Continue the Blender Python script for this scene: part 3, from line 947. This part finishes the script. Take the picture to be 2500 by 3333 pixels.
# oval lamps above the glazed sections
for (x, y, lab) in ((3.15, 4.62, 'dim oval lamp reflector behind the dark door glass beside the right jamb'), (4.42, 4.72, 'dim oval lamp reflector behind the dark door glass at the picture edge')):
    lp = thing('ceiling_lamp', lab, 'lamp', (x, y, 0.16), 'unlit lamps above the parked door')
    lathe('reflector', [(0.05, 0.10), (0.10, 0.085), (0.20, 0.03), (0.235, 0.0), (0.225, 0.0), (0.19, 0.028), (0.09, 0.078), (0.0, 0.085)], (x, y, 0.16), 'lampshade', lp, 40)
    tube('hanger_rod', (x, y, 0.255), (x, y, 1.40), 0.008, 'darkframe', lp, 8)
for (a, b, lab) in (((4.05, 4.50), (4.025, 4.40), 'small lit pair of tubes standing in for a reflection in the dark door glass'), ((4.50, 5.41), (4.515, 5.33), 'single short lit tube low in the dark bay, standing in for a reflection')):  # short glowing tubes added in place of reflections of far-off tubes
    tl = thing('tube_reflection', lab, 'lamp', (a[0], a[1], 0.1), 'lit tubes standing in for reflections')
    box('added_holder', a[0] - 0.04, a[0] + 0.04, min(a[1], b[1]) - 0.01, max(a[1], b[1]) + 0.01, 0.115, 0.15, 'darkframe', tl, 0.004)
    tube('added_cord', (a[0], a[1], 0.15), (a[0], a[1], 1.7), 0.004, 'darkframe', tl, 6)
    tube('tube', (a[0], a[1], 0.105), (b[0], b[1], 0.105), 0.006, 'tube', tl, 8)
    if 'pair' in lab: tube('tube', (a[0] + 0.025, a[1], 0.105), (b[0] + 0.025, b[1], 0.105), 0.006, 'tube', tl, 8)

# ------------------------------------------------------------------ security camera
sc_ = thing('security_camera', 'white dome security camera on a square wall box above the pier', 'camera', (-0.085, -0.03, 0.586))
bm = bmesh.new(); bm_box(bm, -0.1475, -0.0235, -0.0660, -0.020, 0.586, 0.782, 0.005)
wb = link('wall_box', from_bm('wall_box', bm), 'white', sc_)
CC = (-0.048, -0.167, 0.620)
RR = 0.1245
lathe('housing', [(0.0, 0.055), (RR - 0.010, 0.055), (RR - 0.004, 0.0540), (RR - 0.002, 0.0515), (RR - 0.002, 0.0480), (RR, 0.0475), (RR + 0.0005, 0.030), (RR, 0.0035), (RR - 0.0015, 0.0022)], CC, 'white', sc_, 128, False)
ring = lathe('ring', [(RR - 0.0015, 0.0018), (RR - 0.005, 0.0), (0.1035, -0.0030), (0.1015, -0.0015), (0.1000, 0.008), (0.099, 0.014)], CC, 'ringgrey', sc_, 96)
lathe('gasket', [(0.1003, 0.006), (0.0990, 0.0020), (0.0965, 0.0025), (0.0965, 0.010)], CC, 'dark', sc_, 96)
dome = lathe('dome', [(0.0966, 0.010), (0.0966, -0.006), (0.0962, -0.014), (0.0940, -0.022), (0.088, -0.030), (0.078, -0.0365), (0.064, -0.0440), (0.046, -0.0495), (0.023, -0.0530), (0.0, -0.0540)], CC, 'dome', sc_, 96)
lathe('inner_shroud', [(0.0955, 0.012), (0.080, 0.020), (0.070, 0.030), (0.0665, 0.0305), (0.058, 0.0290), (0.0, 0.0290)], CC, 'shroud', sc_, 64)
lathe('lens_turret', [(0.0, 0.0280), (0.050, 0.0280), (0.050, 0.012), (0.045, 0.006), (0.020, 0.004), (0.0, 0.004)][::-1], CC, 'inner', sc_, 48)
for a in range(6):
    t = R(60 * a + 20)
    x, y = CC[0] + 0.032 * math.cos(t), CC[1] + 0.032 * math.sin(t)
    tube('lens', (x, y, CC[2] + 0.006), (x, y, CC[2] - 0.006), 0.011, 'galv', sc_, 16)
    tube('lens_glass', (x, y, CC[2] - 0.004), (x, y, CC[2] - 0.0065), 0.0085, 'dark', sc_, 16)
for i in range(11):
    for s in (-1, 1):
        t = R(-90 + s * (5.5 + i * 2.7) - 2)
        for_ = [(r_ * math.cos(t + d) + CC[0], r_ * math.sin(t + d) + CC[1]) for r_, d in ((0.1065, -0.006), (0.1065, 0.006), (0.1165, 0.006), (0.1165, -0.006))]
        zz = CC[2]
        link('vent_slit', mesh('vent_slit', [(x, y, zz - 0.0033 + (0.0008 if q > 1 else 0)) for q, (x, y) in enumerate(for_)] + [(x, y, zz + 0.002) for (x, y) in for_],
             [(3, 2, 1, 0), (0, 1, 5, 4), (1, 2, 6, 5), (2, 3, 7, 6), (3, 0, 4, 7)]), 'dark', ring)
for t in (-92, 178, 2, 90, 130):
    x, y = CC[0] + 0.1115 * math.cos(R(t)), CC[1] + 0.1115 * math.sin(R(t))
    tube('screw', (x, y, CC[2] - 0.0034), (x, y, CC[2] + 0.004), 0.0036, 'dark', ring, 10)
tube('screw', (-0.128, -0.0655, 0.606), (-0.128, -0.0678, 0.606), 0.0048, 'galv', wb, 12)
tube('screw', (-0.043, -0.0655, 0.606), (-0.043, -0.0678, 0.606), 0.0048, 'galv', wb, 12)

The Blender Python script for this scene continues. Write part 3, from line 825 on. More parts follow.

▶ YOUR INSTRUCTIONS
Extract the first line above and each line after it up to and including the one with "if 'pair' in", please, exactly and with nothing else.

▶ TASK RESPONSE
Continue the Blender Python script for this scene: part 3, from line 947. This part finishes the script. Take the picture to be 2500 by 3333 pixels.
# oval lamps above the glazed sections
for (x, y, lab) in ((3.15, 4.62, 'dim oval lamp reflector behind the dark door glass beside the right jamb'), (4.42, 4.72, 'dim oval lamp reflector behind the dark door glass at the picture edge')):
    lp = thing('ceiling_lamp', lab, 'lamp', (x, y, 0.16), 'unlit lamps above the parked door')
    lathe('reflector', [(0.05, 0.10), (0.10, 0.085), (0.20, 0.03), (0.235, 0.0), (0.225, 0.0), (0.19, 0.028), (0.09, 0.078), (0.0, 0.085)], (x, y, 0.16), 'lampshade', lp, 40)
    tube('hanger_rod', (x, y, 0.255), (x, y, 1.40), 0.008, 'darkframe', lp, 8)
for (a, b, lab) in (((4.05, 4.50), (4.025, 4.40), 'small lit pair of tubes standing in for a reflection in the dark door glass'), ((4.50, 5.41), (4.515, 5.33), 'single short lit tube low in the dark bay, standing in for a reflection')):  # short glowing tubes added in place of reflections of far-off tubes
    tl = thing('tube_reflection', lab, 'lamp', (a[0], a[1], 0.1), 'lit tubes standing in for reflections')
    box('added_holder', a[0] - 0.04, a[0] + 0.04, min(a[1], b[1]) - 0.01, max(a[1], b[1]) + 0.01, 0.115, 0.15, 'darkframe', tl, 0.004)
    tube('added_cord', (a[0], a[1], 0.15), (a[0], a[1], 1.7), 0.004, 'darkframe', tl, 6)
    tube('tube', (a[0], a[1], 0.105), (b[0], b[1], 0.105), 0.006, 'tube', tl, 8)
    if 'pair' in lab: tube('tube', (a[0] + 0.025, a[1], 0.105), (b[0] + 0.025, b[1], 0.105), 0.006, 'tube', tl, 8)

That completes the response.